Este capítulo es uno de los pasajes más conocidos y populares de la historia de los Macabeos, hasta el punto de que, de forma impropia, tradicionalmente se suele dar a estos hermanos el nombre de «macabeos». El autor sagrado no recuerda sus nombres ni el lugar de la escena; y la presencia del rey tiene carácter retórico. La valentía de estos jóvenes aparece co­mo el efecto del buen ejemplo dado por Eleazar (cfr 6,28). La intervención de la madre divide la escena en dos partes: la primera con el martirio de los seis hermanos mayores (vv. 2-19); la segunda con el martirio del menor y de la madre (vv. 20-41).
En la primera parte aparece progresivamente la afirmación de la resurrección de los justos y el castigo de los malvados. Cada una de las respuestas de los seis primeros hermanos contiene un aspecto de esa verdad. El primero afirma que los justos prefieren morir antes que pecar (v. 2) porque Dios les premiará (v. 6); el segundo, que Dios les resucitará a una vida nueva (v. 9); el tercero, que resucitarán con sus cuerpos rehechos (v. 11); el cuarto, que para los malvados no habrá «resurrección a la vida» (v. 14); el quinto, que para los malvados habrá castigo (v. 17); y el sexto, que cuando el justo sufre se debe a que es castigado por el pecado (v. 18).
En la segunda parte, tanto la madre como el hermano menor reafirman la doctrina anterior; pero éste último ofrece un aspecto nuevo, afirmando que la muerte aceptada por los justos tiene un valor expiatorio en favor de todo el pueblo (v. 37-38).
La resurrección de los muertos, que «fue revelada progresivamente por Dios a su pueblo» (Catecismo de la Iglesia Católica, n. 992), se apoya primero en las palabras de Moisés acerca de que Dios consolará a sus siervos (v. 6; cfr Dt 32,36), y si éstos mueren prematuramente recibirán el consuelo en la otra vida. Es el argumento del primero de los hermanos, que supone que Dios «mantiene fielmente su Alianza con Abraham y su descendencia» (ibidem, n. 992). En el razonamiento de la madre (vv. 27-28) la fe en la resurrección se impone «como una consecuencia intrínseca de la fe en un Dios creador del hombre todo en­tero, alma y cuerpo» (ibidem, n. 992). Nuestro Señor Jesucristo ratifica la resurrección de los muertos y la une a la fe en Él (cfr Jn 5,24-25; 11,25); al mismo tiempo purifica la representación de la resurrección que tenían los fariseos, resultado de una interpretación meramente materialista (cfr Mc 12,18-27; 1 Co 15,35-53).
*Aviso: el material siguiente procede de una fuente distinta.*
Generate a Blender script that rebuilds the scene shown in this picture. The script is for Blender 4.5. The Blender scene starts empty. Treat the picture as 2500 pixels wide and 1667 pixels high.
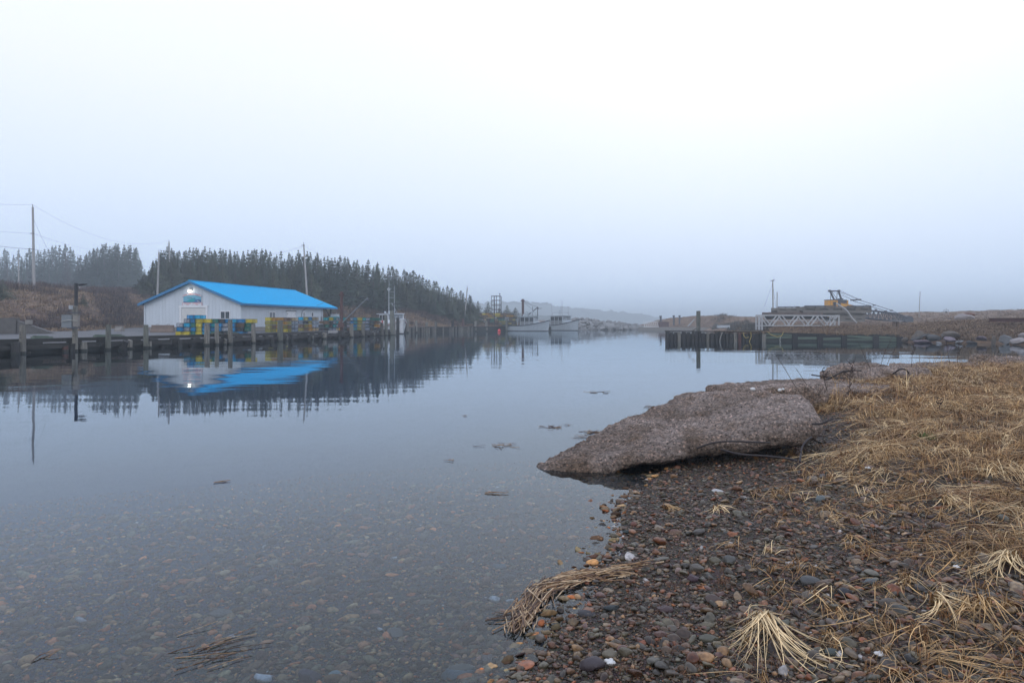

Muchos Santos Padres, entre los que destacan San Gregorio Nacianceno (Orationes 15,22), San Ambrosio (De Iacob et vita beata 2,10,44-57), San Agustín (In Epistolam Ioannis 8,7), o San Cipriano (Ad Fortunatum 11), dedicaron encendidas alabanzas a estos siete hermanos mártires y a su madre. San Juan Crisóstomo nos invita a imitarlos cuando nos invade la tentación: «Toda la moderación que ellos mostraron en los peligros, igualémosla nosotros con la paciencia y la templanza contra las concupiscencias irracionales, contra la ira, la avaricia de las riquezas, las pasiones del cuerpo, la vanagloria y todas las otras semejantes. Pues si dominamos su llama, como aquéllos dominaron la del fuego, podremos estar cerca de ellos y ser participantes de su confianza y libertad» (S. Juan Crisóstomo, Homiliae in Maccabaeos 1,3).